The best way to detect such gaps is to use a USART/UART that can measure this with hardware at the actual receiver input. Any userspace software solution would be prone to inaccuracy and false events due to latency.

The USARTs in Atmel ARM (and maybe AVR32) SoCs have a "receiver time-out" feature. Each received character restarts this timer. An interrupt can be generated after a specified interval (i.e. when no more characters are received for a while). This timeout could be treated as an End-of-Message event.

From an Atmel datasheet:

The Receiver Time-out provides support in handling variable-length frames. This feature detects an idle condition on the RXD line. When a time-out is detected, the bit TIMEOUT in the Channel Status Register (US_CSR) rises and can generate an interrupt, thus indicating to the driver an end of frame.


ADDENDUM

A possible software solution would require a (high-resolution) periodic timer that the U(S)ART driver would use to count time intervals between received characters. Using PIO instead of DMA, the driver would have to reset the count_of_intervals as each char is received.
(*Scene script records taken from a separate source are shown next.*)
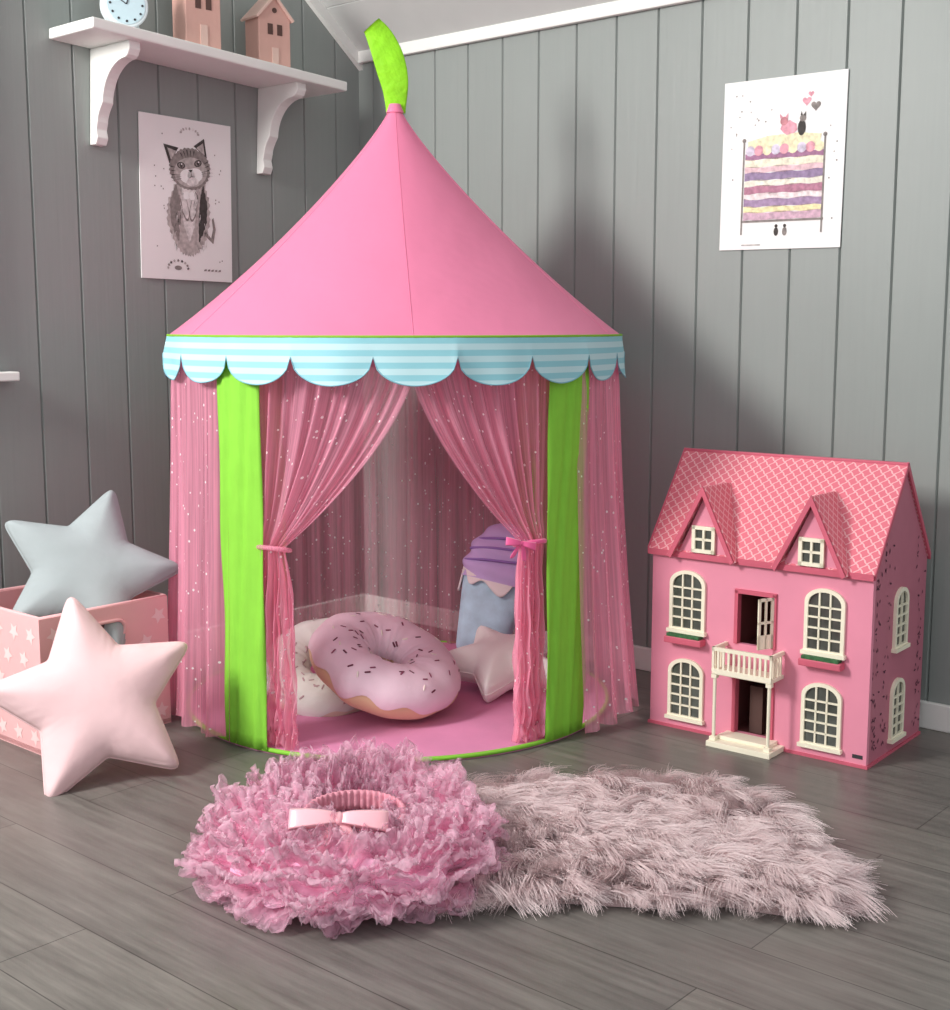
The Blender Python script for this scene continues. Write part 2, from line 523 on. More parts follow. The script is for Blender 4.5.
for sx, aa in ((-1, .22), (1, -.22)):
    P(wob(ell(.153+sx*.014, .190, .012, .036, 18, aa), .0015, 4), p1, i_md, -.0023)
    P(wob(ell(.153+sx*.014, .193, .0095, .033, 18, aa), .0015, 4), p1, i_vl, -.0024)
    P(wob(ell(.153+sx*.009, .222, .011, .011, 14), .001, 4), p1, m_paper, -.0025)
r = random.Random(77)
for k in range(80):
    s_ = r.random(); z = .085+.155*s_
    cxx = .152+r.choice([-1, 1])*r.uniform(.034, .062)*(.45+.55*math.sin(PI*min(1, s_+.25)))
    d_ = r.uniform(-.006, .006)
    P([(cxx, z), (cxx+.002, z), (cxx+d_, z-.016)], p1, i_dk if k % 3 == 0 else i_vl, -.0026)
P(wob([(.205, .12), (.232, .10), (.240, .14), (.234, .17), (.228, .165), (.230, .14), (.224, .115), (.205, .135)], .001, 3), p1, i_md, -.0017)
for k in range(18):
    r = random.Random(100+k)
    P(ell(r.choice([r.uniform(.04, .075), r.uniform(.235, .265)]), r.uniform(.05, .39), .002, .002, 8), p1, i_md, -.0018)
for k in range(9):
    a = PI*k/8
    P(star5(.115+.032*math.cos(a), .030+.020*math.sin(a), .005, k), p1, [i_dk, i_md, i_lt][k % 3], -.0018)
P(ell(.115, .031, .012, .006, 12), p1, i_md, -.0018)
for k in range(9):
    a = PI*k/8
    P(ell(.158+.028*math.cos(a), .384+.012*math.sin(a), .004, .003, 8, a), p1, i_vl if k % 2 else i_lt, -.0018)
for k in range(5):
    P([(.20+.012*k, .030), (.208+.012*k, .032), (.208+.012*k, .027), (.20+.012*k, .026)], p1, i_md, -.0018)

p2 = empty('princess_bed_poster', RW(1.25, -.004, 1.079), AR); p2.rotation_euler = (0, D(.7), AR)
box('sheet', 0, .312, -.001, .002, 0, .39, m_paper, p2)
cols = ['#D2AFC0', '#EFE3B4', '#A88FAE', '#F0DFE0', '#B98398', '#EFE9DA', '#9A87A6', '#E6C3CA', '#F1EAD4', '#A97C9A']
z = .068
for k, cc in enumerate(cols):
    hh = .0135 if k % 2 else .018
    pts = []
    for i in range(13): pts.append((.062+.2*i/12, z+.0015*math.sin(i*1.7+k)))
    for i in range(12, -1, -1): pts.append((.062+.2*i/12, z+hh+.002*math.sin(i*1.3+k)))
    P(pts, p2, ink('mattress_%d' % k, cc), -.0018)
    z += hh-.0005
m_yel = ink('quilt_yellow', '#F1E8C4'); m_lil = ink('quilt_lilac', '#D5CCDD')
P([(.07, .225), (.25, .225), (.255, .255), (.20, .262), (.12, .260), (.068, .250)], p2, m_yel, -.0020)
for k in range(9):
    P(ell(.075+.022*k, .228, .012, .012, 12), p2, [m_lil, i_pk, m_yel][k % 3], -.0022)
for sx in (.056, .262):
    P([(sx, .035), (sx+.004, .035), (sx+.004, .25), (sx, .25)], p2, i_md, -.0024)
    P(ell(sx+.002, .253, .005, .005, 10), p2, i_md, -.0024)
P([(.056, .068), (.268, .068), (.268, .063), (.056, .063)], p2, i_md, -.0024)
P(wob(ell(.172, .275, .022, .015, 14), .003, 3), p2, i_pk, -.0024); P(ell(.160, .290, .010, .010, 12), p2, ink('mouse', '#C98A92'), -.0026)
P(ell(.205, .272, .010, .018, 12), p2, i_dk, -.0024); P(ell(.207, .293, .008, .008, 12), p2, i_md, -.0026)
P([(.150, .296), (.148, .308), (.157, .299)], p2, i_pk, -.0028); P([(.163, .299), (.17, .308), (.169, .295)], p2, i_pk, -.0028)
P([(.201, .299), (.203, .309), (.206, .300)], p2, i_dk, -.0028); P([(.209, .300), (.214, .308), (.214, .296)], p2, i_dk, -.0028)
def heart(cx, cz, r):
    return [(cx+r*.0625*16*math.sin(t)**3, cz+r*.0625*(13*math.cos(t)-5*math.cos(2*t)-2*math.cos(3*t)-math.cos(4*t))) for t in [2*PI*i/24 for i in range(24)]]
P(heart(.215, .330, .011), p2, i_pk, -.002); P(heart(.238, .318, .012), p2, i_md, -.002); P(heart(.225, .345, .007), p2, i_pk, -.002)
for k in range(2):
    P(ell(.15+.022*k, .040, .006, .010, 10), p2, [i_dk, i_md][k], -.002)
    P(ell(.15+.022*k, .053, .004, .004, 10), p2, i_dk, -.0022)
for k in range(22):
    r = random.Random(300+k)
    if k < 12: c_ = (r.uniform(.03, .13), r.uniform(.27, .36))
    else: c_ = (r.choice([r.uniform(.02, .045), r.uniform(.275, .295)]), r.uniform(.06, .34))
    P(star5(c_[0], c_[1], .0028), p2, i_md if k % 2 else i_lt, -.0018)
P([(.06, .012), (.11, .012), (.11, .009), (.06, .009)], p2, i_lt, -.0018)

# ------------------------------------------------------------ play tent
TX, TY = -0.185, 3.10
tent = empty('play_tent', (TX, TY, 0))
def pol(th, r, z): return (r*math.sin(th), -r*math.cos(th), z)
PK = '#F58CB2'
def roof_mat():
    k = NT('tent_pink_fabric')
    p = k.n('ShaderNodeBsdfPrincipled')
    p.inputs['Base Color'].default_value = lin(PK)
    p.inputs['Roughness'].default_value = .75; p.inputs['Sheen Weight'].default_value = .15; p.inputs['Specular IOR Level'].default_value = .2
    b = k.n('ShaderNodeBump'); b.inputs['Strength'].default_value = .45; b.inputs['Distance'].default_value = .018
    k.l(k.noise(k.coord('Object'), 6, 3), b.inputs['Height']); k.l(b.outputs[0], p.inputs['Normal'])
    tr = k.n('ShaderNodeBsdfTranslucent'); tr.inputs[0].default_value = lin('#F8A8C4')
    mx = k.n('ShaderNodeMixShader'); mx.inputs[0].default_value = .25
    k.l(p.outputs[0], mx.inputs[1]); k.l(tr.outputs[0], mx.inputs[2]); k.l(mx.outputs[0], k.out.inputs[0])
    return k.m
m_roof = roof_mat()
m_lime = M('lime_fabric', '#96DE49', .7, .04, 20, bump=.15, bscale=12, trans=.2)
m_olive = M('green_piping', '#7FB52E', .7, .03)
m_mat = M('pink_play_mat', '#DC90B5', .8, .05, 8, bump=.2, bscale=14)
RR = .527; ZE = .877; ZA = 1.397
NP = 6; PH = D(7)
def rooff(u, v):
    th = 2*PI*u
    h = v
    r = RR*(.022+.978*(h**1.2))
    t = ((th-PH) % (2*PI/NP))/(2*PI/NP)
    sag = (1-abs(2*t-1)**1.8)
    r *= 1-.045*sag*math.sin(PI*h)**.8
    z = ZA-(ZA-ZE)*h
    return pol(th, r, z)
grid('roof', rooff, 192, 40, m_roof, tent, cu=True)
for k in range(NP):
    th = PH+2*PI*k/NP
    pts = []
    for j in range(41):
        x, y, z = rooff((th/(2*PI)) % 1, j/40); pts.append((x, y, z))
    tube('roof_seam_%d' % k, pts, .0009, m_roof, tent)
tube('roof_piping', [pol(2*PI*i/96, RR+.001, ZE) for i in range(96)], .0030, m_olive, tent, closed=True)

def stripe_mat():
    k = NT('striped_valance')
    p = k.n('ShaderNodeBsdfPrincipled')
    s = k.n('ShaderNodeSeparateXYZ'); k.l(k.coord('Object'), s.inputs[0])
    f = k.math('FRACT', k.math('MULTIPLY', s.outputs[2], 1/.0245))
    a = k.math('ABSOLUTE', k.math('SUBTRACT', f, .5))
    fac = k.remap(a, .22, .28, 0, 1)
    k.l(k.mix(fac, lin('#8FC9D4'), lin('#BCDDE3')), p.inputs['Base Color'])
    p.inputs['Roughness'].default_value = .8
    k.l(p.outputs[0], k.out.inputs[0]); return k.m
m_str = stripe_mat()
NS = 20; SPH = D(7.3)-PI/NS
def sc_z(th):
    t = ((th-SPH) % (2*PI/NS))/(2*PI/NS)
    return ZE-.040-.056*math.sqrt(max(0, 1-(2*t-1)**2))
wv = pn(5, [7, 11, 17, 29])
def valf(u, v):
    th = 2*PI*u+SPH
    zb = sc_z(th)
    z = ZE+(zb-ZE)*v
    r = RR+.003+.005*v+.006*wv(th)*v
    return pol(th, r, z)
grid('scalloped_valance', valf, 400, 5, m_str, tent, cu=True)
m_hem = M('valance_hem', '#7FB2C0', .8, .03)
tube('valance_hem', [valf(i/400, 1.0) for i in range(400)], .0013, m_hem, tent, closed=True)

def net_mat(name, col, a0, a1, sx=60):
    k = NT(name)
    uv = k.coord('UV')
    df = k.n('ShaderNodeBsdfDiffuse'); tl = k.n('ShaderNodeBsdfTranslucent'); tp = k.n('ShaderNodeBsdfTransparent')
    nz = k.noise(k.coord('UV', (sx, 1.2, 1)), 1.0, 4, .65)
    al = k.remap(nz, .35, .68, a0, a1)
    vor = k.n('ShaderNodeTexVoronoi'); k.l(uv, vor.inputs['Vector']); vor.inputs['Scale'].default_value = 54
    vor.inputs['Randomness'].default_value = .9
    dot = k.math('LESS_THAN', vor.outputs['Distance'], .16)
    sep = k.n('ShaderNodeSeparateColor'); k.l(vor.outputs['Color'], sep.inputs[0])
    dot = k.math('MULTIPLY', dot, k.math('GREATER_THAN', sep.outputs[0], .2))
    colr = k.mix(dot, lin(col), (1, .95, .97, 1))
    k.l(colr, df.inputs[0])
    al = k.math('MAXIMUM', al, k.math('MULTIPLY', dot, .95))
    k.l(colr, tl.inputs[0])
    m1 = k.n('ShaderNodeMixShader'); m1.inputs[0].default_value = .35
    k.l(df.outputs[0], m1.inputs[1]); k.l(tl.outputs[0], m1.inputs[2])
    m2 = k.n('ShaderNodeMixShader'); k.l(al, m2.inputs[0])
    k.l(tp.outputs[0], m2.inputs[1]); k.l(m1.outputs[0], m2.inputs[2])
    k.l(m2.outputs[0], k.out.inputs[0]); return k.m
m_net = net_mat('glitter_netting', '#FFAFC8', .32, .76)
m_netb = net_mat('glitter_netting_back', '#F3A0B8', .36, .66)

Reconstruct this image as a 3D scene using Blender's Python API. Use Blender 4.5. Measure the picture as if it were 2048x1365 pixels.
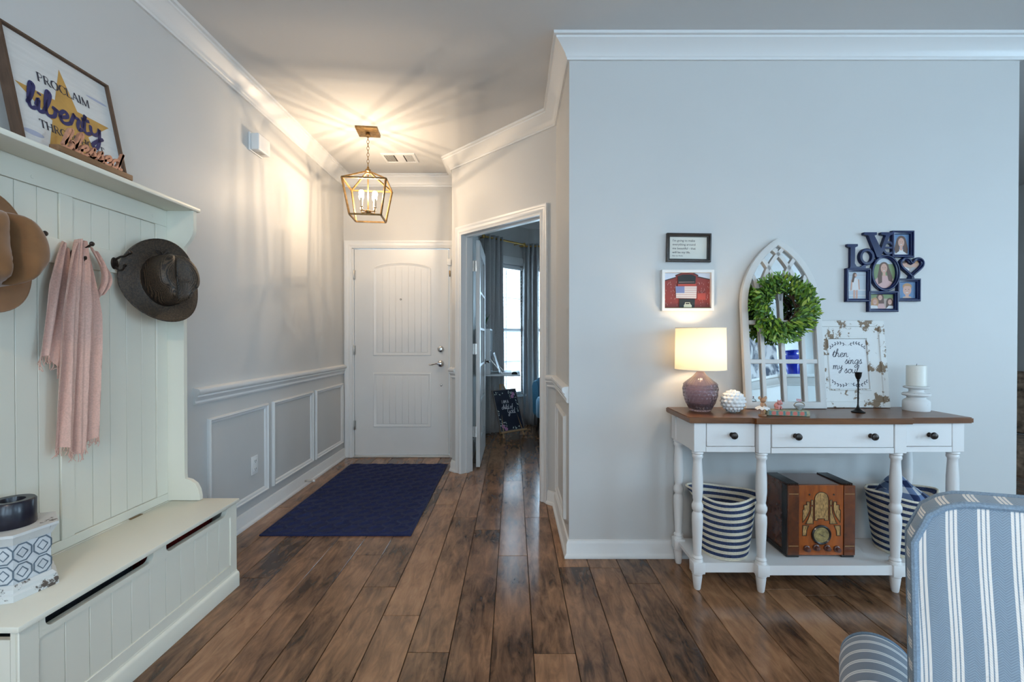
import bpy, bmesh, math, random
from mathutils import Vector, Matrix

for o in list(bpy.data.objects):
    bpy.data.objects.remove(o, do_unlink=True)
scene = bpy.context.scene
COL = scene.collection
PI = math.pi
R = math.radians
H = 2.73            # ceiling height

# ------------------------------------------------------------------ camera
cam_d = bpy.data.cameras.new('camera')
cam_d.sensor_width = 36.0
cam_d.lens = 16.0
cam_d.shift_x = -0.0015
cam_d.clip_start = 0.05
cam = bpy.data.objects.new('camera', cam_d)
COL.objects.link(cam)
cam.location = (0, 0, 1.165)
cam.rotation_euler = (R(90 - 0.41), 0, 0)
scene.camera = cam

# ------------------------------------------------------------------ world (overcast daylight outside the windows)
world = bpy.data.worlds.new('world')
scene.world = world
world.use_nodes = True
bg = world.node_tree.nodes['Background']
bg.inputs['Color'].default_value = (0.56, 0.79, 1.0, 1)
bg.inputs['Strength'].default_value = 4.2

# ------------------------------------------------------------------ daylight entering through the windows behind the camera
DAY = (0.51, 0.77, 1.0)
def area(name, loc, rot, sx, sy, power, color=DAY):
    d = bpy.data.lights.new(name, 'AREA')
    d.shape = 'RECTANGLE'; d.size = sx; d.size_y = sy
    d.energy = power; d.color = color
    o = bpy.data.objects.new(name, d); COL.objects.link(o)
    o.location = loc; o.rotation_euler = rot
    return o
REAR_Y = -3.0
for wx in (-0.55, 1.0, 2.55):                                     # three rear windows
    area('daylight_rear', (wx, REAR_Y + 0.03, 1.45), (R(90), 0, 0), 1.1, 1.7, 17)
for wy in (-1.9, 0.3):                                            # two side windows on the right
    area('daylight_side', (5.17, wy, 1.45), (R(90), 0, R(90)), 1.1, 1.7, 42)

# ------------------------------------------------------------------ view
vs = scene.view_settings
vs.view_transform = 'Standard'
vs.look = 'None'
vs.exposure = 0.46
vs.gamma = 1.0
vs.use_curve_mapping = False
scene.cycles.use_denoising = True
scene.cycles.use_adaptive_sampling = True
scene.cycles.adaptive_threshold = 0.06
scene.cycles.adaptive_min_samples = 16
scene.cycles.max_bounces = 8
scene.cycles.diffuse_bounces = 4
scene.cycles.glossy_bounces = 3
scene.cycles.sample_clamp_indirect = 6.0
scene.cycles.caustics_reflective = False
scene.cycles.caustics_refractive = False

# ================================================================== materials
MATS = {}
def principled(name):
    m = bpy.data.materials.new(name); m.use_nodes = True
    nt = m.node_tree
    return m, nt, nt.nodes['Principled BSDF']
def N(nt, kind, **kw):
    n = nt.nodes.new(kind)
    for k, v in kw.items():
        if k in n.inputs.keys() if hasattr(n, 'inputs') else False:
            n.inputs[k].default_value = v
        else:
            setattr(n, k, v)
    return n
def mat(name, col, rough=0.5, metal=0.0, noise=0.0, scale=30.0, bump=0.0, emit=None, es=0.0,
        trans=0.0, coat=0.0, sheen=0.0, stretch=(1, 1, 1), alpha=1.0, ior=None, spec=None):
    """plain surface with an optional colour mottle and fine relief"""
    if name in MATS: return MATS[name]
    m, nt, b = principled(name)
    b.inputs['Base Color'].default_value = (*col, 1)
    b.inputs['Roughness'].default_value = rough
    b.inputs['Metallic'].default_value = metal
    if trans: b.inputs['Transmission Weight'].default_value = trans
    if coat: b.inputs['Coat Weight'].default_value = coat; b.inputs['Coat Roughness'].default_value = 0.12
    if sheen: b.inputs['Sheen Weight'].default_value = sheen
    if ior: b.inputs['IOR'].default_value = ior
    if spec is not None: b.inputs['Specular IOR Level'].default_value = spec
    if emit: b.inputs['Emission Color'].default_value = (*emit, 1); b.inputs['Emission Strength'].default_value = es
    if alpha < 1: b.inputs['Alpha'].default_value = alpha
    if noise or bump:
        tc = N(nt, 'ShaderNodeTexCoord'); mp = N(nt, 'ShaderNodeMapping')
        mp.inputs['Scale'].default_value = stretch
        nt.links.new(tc.outputs['Object'], mp.inputs['Vector'])
        nz = N(nt, 'ShaderNodeTexNoise'); nz.inputs['Scale'].default_value = scale; nz.inputs['Detail'].default_value = 5
        nt.links.new(mp.outputs[0], nz.inputs['Vector'])
        if noise:
            rp = N(nt, 'ShaderNodeValToRGB')
            lo = [max(0, c * (1 - noise)) for c in col]; hi = [min(1, c * (1 + noise)) for c in col]
            rp.color_ramp.elements[0].position = 0.3; rp.color_ramp.elements[1].position = 0.7
            rp.color_ramp.elements[0].color = (*lo, 1); rp.color_ramp.elements[1].color = (*hi, 1)
            nt.links.new(nz.outputs['Fac'], rp.inputs['Fac'])
            nt.links.new(rp.outputs['Color'], b.inputs['Base Color'])
        if bump:
            bp = N(nt, 'ShaderNodeBump'); bp.inputs['Strength'].default_value = bump; bp.inputs['Distance'].default_value = 0.003
            nt.links.new(nz.outputs['Fac'], bp.inputs['Height'])
            nt.links.new(bp.outputs['Normal'], b.inputs['Normal'])
    MATS[name] = m
    return m

def wood(name, dark, light, rough=0.35, scale=6.0, stretch=(8, 1, 8), per_object=0.0, coat=0.0, bump=0.15, ramp=(0.3, 0.72)):
    """grain stretched along one axis; per_object shifts tone and grain from piece to piece"""
    m, nt, b = principled(name)
    tc = N(nt, 'ShaderNodeTexCoord'); mp = N(nt, 'ShaderNodeMapping'); mp.inputs['Scale'].default_value = stretch
    oi = N(nt, 'ShaderNodeObjectInfo')
    off = N(nt, 'ShaderNodeVectorMath', operation='SCALE')
    cmb = N(nt, 'ShaderNodeCombineXYZ')
    mul = N(nt, 'ShaderNodeMath', operation='MULTIPLY'); mul.inputs[1].default_value = 37.0
    nt.links.new(oi.outputs['Random'], mul.inputs[0])
    for k in range(3): nt.links.new(mul.outputs[0], cmb.inputs[k])
    add = N(nt, 'ShaderNodeVectorMath', operation='ADD')
    nt.links.new(tc.outputs['Object'], add.inputs[0]); nt.links.new(cmb.outputs[0], add.inputs[1])
    nt.links.new(add.outputs[0], mp.inputs['Vector'])
    n1 = N(nt, 'ShaderNodeTexNoise'); n1.inputs['Scale'].default_value = scale; n1.inputs['Detail'].default_value = 8; n1.inputs['Roughness'].default_value = 0.65
    n1.inputs['Distortion'].default_value = 0.6
    nt.links.new(mp.outputs[0], n1.inputs['Vector'])
    n2 = N(nt, 'ShaderNodeTexNoise'); n2.inputs['Scale'].default_value = 2.6; n2.inputs['Detail'].default_value = 4
    nt.links.new(add.outputs[0], n2.inputs['Vector'])
    mx = N(nt, 'ShaderNodeMath', operation='MULTIPLY_ADD'); mx.inputs[1].default_value = 0.55
    nt.links.new(n1.outputs['Fac'], mx.inputs[0])
    sc2 = N(nt, 'ShaderNodeMath', operation='MULTIPLY'); sc2.inputs[1].default_value = 0.45
    nt.links.new(n2.outputs['Fac'], sc2.inputs[0]); nt.links.new(sc2.outputs[0], mx.inputs[2])
    val = mx.outputs[0]
    if per_object:
        po = N(nt, 'ShaderNodeMath', operation='MULTIPLY_ADD'); po.inputs[1].default_value = per_object; po.inputs[2].default_value = -per_object / 2
        nt.links.new(oi.outputs['Random'], po.inputs[0])
        sm = N(nt, 'ShaderNodeMath', operation='ADD'); nt.links.new(val, sm.inputs[0]); nt.links.new(po.outputs[0], sm.inputs[1]); val = sm.outputs[0]
    rp = N(nt, 'ShaderNodeValToRGB'); rp.color_ramp.elements[0].position = ramp[0]; rp.color_ramp.elements[1].position = ramp[1]
    rp.color_ramp.elements[0].color = (*dark, 1); rp.color_ramp.elements[1].color = (*light, 1)
    nt.links.new(val, rp.inputs['Fac']); nt.links.new(rp.outputs['Color'], b.inputs['Base Color'])
    b.inputs['Roughness'].default_value = rough
    if coat: b.inputs['Coat Weight'].default_value = coat; b.inputs['Coat Roughness'].default_value = 0.15
    bp = N(nt, 'ShaderNodeBump'); bp.inputs['Strength'].default_value = bump; bp.inputs['Distance'].default_value = 0.002
    nt.links.new(n1.outputs['Fac'], bp.inputs['Height']); nt.links.new(bp.outputs['Normal'], b.inputs['Normal'])
    MATS[name] = m
    return m

def chippy(name, paint, under, thresh=0.62, scale=9.0, rough=0.7, edge=0.05):
    """white paint flaking off the wood beneath"""
    m, nt, b = principled(name)
    tc = N(nt, 'ShaderNodeTexCoord')
    nz = N(nt, 'ShaderNodeTexNoise'); nz.inputs['Scale'].default_value = scale; nz.inputs['Detail'].default_value = 9; nz.inputs['Roughness'].default_value = 0.7
    nt.links.new(tc.outputs['Object'], nz.inputs['Vector'])
    rp = N(nt, 'ShaderNodeValToRGB'); rp.color_ramp.elements[0].position = thresh; rp.color_ramp.elements[1].position = thresh + edge
    rp.color_ramp.elements[0].color = (*paint, 1); rp.color_ramp.elements[1].color = (*under, 1)
    nt.links.new(nz.outputs['Fac'], rp.inputs['Fac']); nt.links.new(rp.outputs['Color'], b.inputs['Base Color'])
    bp = N(nt, 'ShaderNodeBump', invert=True); bp.inputs['Strength'].default_value = 0.4; bp.inputs['Distance'].default_value = 0.002
    nt.links.new(rp.outputs['Color'], bp.inputs['Height']); nt.links.new(bp.outputs['Normal'], b.inputs['Normal'])
    b.inputs['Roughness'].default_value = rough
    MATS[name] = m
    return m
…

When the count exceeds a threshold (i.e. count * interval_time > inter_message_gap_time), then the receiver has been silent too long, indicating an inter-message gap.

Clarification: You would need the HR timer to emulate the receiver time-out as described above.
You do not want to simply measure time intervals between received characters.
That would be prone to a "rotting message" situation whenever the start of the "next" message is somehow delayed, and consequently the "end" of the last received message won't be detected until that "next" message arrives.